__Information shown__:
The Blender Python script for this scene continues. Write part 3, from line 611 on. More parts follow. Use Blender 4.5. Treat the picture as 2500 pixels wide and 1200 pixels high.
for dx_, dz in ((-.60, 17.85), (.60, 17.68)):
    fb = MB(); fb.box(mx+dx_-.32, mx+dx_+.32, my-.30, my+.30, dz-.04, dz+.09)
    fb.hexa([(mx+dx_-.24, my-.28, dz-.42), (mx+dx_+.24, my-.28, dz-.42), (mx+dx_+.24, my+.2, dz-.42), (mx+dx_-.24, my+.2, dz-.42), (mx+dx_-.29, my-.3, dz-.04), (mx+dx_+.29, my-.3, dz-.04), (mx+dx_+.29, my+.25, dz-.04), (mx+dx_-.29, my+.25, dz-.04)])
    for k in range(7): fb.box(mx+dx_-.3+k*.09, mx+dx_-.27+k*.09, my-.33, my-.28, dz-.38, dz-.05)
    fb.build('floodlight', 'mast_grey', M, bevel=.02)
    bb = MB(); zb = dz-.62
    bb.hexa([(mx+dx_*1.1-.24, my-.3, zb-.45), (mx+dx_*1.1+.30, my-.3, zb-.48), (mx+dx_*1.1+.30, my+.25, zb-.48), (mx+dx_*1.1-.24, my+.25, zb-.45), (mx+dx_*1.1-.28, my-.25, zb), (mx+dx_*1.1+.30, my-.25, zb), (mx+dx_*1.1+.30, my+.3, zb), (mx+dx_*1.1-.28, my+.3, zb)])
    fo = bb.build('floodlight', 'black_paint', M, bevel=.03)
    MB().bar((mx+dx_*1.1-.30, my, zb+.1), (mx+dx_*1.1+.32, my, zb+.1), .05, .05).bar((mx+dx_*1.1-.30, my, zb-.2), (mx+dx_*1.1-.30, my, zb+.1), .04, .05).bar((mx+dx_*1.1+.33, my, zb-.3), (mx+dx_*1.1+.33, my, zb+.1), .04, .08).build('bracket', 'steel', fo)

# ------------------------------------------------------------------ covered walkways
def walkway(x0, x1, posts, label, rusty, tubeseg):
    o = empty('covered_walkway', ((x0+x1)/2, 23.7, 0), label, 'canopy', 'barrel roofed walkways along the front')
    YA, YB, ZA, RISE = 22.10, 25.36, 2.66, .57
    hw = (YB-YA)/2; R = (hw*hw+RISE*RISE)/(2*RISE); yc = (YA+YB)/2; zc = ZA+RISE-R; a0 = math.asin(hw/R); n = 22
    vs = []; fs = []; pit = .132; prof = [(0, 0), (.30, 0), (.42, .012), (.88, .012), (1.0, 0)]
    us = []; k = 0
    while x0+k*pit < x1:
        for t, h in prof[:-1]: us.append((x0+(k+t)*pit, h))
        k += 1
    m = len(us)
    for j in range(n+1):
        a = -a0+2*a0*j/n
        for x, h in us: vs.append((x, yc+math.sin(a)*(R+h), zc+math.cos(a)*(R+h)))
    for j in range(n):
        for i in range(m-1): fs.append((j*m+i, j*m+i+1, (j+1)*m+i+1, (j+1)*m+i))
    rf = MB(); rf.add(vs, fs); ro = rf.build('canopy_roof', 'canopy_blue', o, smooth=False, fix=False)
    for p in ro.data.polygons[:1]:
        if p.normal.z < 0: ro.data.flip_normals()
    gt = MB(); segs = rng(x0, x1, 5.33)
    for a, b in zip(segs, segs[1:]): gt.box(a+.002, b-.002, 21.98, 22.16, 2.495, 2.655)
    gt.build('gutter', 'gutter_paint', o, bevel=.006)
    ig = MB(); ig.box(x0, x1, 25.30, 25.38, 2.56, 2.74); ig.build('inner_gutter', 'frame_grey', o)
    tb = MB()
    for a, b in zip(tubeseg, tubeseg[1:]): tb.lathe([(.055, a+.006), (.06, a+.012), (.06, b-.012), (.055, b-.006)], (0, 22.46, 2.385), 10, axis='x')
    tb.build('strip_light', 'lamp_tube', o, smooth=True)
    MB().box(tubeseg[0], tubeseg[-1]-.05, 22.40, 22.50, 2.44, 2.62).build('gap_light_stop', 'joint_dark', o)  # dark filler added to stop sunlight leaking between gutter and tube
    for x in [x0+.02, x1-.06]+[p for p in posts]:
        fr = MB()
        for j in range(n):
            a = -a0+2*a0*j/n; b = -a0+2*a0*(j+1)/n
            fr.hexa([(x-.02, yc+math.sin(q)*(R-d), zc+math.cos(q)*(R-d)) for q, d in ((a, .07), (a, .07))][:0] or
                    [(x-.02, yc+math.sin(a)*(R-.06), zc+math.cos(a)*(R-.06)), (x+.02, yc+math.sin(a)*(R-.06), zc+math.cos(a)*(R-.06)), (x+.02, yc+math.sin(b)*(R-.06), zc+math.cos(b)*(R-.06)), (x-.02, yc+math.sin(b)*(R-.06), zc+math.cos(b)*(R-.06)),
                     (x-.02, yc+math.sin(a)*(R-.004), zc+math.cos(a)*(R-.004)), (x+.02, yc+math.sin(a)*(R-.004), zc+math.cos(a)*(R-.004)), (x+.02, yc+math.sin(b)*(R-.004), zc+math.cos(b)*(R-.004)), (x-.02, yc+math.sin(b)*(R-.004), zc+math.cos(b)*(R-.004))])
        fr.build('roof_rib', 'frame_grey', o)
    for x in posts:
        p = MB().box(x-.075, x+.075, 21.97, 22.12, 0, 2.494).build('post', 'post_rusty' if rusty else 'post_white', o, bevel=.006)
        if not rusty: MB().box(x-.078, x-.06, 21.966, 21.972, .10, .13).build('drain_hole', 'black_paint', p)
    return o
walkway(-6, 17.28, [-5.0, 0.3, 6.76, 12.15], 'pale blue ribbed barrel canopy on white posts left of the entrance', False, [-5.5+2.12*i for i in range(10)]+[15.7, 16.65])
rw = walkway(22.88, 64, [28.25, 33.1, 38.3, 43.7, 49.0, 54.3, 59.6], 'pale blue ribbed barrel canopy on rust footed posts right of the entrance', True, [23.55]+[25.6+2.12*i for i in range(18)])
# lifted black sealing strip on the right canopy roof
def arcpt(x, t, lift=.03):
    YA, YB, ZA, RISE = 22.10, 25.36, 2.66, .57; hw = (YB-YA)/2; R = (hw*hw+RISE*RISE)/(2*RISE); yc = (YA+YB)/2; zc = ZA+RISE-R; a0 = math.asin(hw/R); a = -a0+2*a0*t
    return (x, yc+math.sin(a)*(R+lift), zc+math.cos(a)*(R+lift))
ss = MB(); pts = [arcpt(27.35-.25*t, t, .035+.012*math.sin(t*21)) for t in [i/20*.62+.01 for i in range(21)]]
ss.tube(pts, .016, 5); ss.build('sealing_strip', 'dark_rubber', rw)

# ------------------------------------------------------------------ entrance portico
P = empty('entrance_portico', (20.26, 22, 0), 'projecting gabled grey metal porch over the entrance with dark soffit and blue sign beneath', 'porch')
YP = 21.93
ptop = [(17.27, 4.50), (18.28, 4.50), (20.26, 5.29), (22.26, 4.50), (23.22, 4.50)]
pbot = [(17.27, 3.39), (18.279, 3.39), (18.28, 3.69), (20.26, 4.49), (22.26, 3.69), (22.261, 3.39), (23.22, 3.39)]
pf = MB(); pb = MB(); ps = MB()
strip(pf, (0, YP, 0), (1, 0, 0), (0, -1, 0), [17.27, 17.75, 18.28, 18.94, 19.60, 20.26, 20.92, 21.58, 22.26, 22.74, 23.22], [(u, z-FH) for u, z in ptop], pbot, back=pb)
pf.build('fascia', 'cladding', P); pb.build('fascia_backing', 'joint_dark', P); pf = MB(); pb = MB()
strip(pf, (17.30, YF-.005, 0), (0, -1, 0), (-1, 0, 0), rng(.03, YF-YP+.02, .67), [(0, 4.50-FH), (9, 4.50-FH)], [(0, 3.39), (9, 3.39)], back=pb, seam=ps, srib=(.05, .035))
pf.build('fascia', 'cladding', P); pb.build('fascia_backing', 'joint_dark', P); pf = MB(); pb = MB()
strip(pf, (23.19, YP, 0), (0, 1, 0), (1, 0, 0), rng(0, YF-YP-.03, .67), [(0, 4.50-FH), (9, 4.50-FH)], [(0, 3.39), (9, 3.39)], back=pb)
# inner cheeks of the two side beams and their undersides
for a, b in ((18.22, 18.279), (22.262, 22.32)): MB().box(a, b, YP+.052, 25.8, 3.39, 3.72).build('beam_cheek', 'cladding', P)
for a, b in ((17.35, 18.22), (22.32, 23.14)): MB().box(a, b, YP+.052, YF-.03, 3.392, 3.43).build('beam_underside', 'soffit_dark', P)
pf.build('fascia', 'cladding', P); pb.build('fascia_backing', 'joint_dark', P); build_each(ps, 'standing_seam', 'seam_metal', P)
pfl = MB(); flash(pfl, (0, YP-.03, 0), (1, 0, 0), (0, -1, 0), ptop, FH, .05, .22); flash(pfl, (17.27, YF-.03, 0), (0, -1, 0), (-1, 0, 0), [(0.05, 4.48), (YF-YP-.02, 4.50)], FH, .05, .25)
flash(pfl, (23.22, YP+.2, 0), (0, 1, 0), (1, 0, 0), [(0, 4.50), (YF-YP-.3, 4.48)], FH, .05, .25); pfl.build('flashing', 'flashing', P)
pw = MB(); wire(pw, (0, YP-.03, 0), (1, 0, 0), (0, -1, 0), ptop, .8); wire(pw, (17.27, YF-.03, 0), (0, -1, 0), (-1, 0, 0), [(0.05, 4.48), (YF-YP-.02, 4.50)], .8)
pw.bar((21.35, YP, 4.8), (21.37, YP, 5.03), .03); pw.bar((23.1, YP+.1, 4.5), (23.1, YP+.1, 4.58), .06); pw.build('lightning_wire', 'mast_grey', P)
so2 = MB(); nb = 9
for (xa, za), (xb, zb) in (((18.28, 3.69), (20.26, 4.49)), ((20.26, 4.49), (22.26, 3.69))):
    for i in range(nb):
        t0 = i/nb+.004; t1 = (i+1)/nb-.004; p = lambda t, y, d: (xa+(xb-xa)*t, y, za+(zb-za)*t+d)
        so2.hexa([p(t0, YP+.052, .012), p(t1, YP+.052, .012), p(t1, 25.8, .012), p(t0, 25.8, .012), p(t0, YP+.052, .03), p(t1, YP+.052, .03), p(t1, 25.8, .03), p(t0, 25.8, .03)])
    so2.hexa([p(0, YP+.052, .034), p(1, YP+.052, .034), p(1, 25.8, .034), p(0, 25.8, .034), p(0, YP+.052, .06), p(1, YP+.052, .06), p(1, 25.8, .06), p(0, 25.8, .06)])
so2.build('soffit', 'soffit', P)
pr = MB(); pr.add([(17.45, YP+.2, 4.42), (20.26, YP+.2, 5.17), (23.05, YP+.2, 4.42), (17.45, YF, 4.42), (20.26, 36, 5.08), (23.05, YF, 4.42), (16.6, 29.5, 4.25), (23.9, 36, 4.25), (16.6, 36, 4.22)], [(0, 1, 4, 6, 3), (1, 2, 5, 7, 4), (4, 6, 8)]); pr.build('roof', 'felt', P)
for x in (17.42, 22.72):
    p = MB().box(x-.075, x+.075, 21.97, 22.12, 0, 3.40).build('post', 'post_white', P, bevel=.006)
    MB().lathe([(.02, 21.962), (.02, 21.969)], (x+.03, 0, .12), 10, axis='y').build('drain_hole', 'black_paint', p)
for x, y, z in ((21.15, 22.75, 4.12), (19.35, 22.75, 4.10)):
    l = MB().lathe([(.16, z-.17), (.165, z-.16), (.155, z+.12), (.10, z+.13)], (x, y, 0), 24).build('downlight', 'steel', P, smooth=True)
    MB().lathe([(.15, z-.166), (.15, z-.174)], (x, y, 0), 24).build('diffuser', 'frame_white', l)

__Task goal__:
Make an exact copy of every line from the one with "so2.build('soffit', 'soffit', P)" to the end of the data, with the first and last of those lines included.

__Written answer__:
so2.build('soffit', 'soffit', P)
pr = MB(); pr.add([(17.45, YP+.2, 4.42), (20.26, YP+.2, 5.17), (23.05, YP+.2, 4.42), (17.45, YF, 4.42), (20.26, 36, 5.08), (23.05, YF, 4.42), (16.6, 29.5, 4.25), (23.9, 36, 4.25), (16.6, 36, 4.22)], [(0, 1, 4, 6, 3), (1, 2, 5, 7, 4), (4, 6, 8)]); pr.build('roof', 'felt', P)
for x in (17.42, 22.72):
    p = MB().box(x-.075, x+.075, 21.97, 22.12, 0, 3.40).build('post', 'post_white', P, bevel=.006)
    MB().lathe([(.02, 21.962), (.02, 21.969)], (x+.03, 0, .12), 10, axis='y').build('drain_hole', 'black_paint', p)
for x, y, z in ((21.15, 22.75, 4.12), (19.35, 22.75, 4.10)):
    l = MB().lathe([(.16, z-.17), (.165, z-.16), (.155, z+.12), (.10, z+.13)], (x, y, 0), 24).build('downlight', 'steel', P, smooth=True)
    MB().lathe([(.15, z-.166), (.15, z-.174)], (x, y, 0), 24).build('diffuser', 'frame_white', l)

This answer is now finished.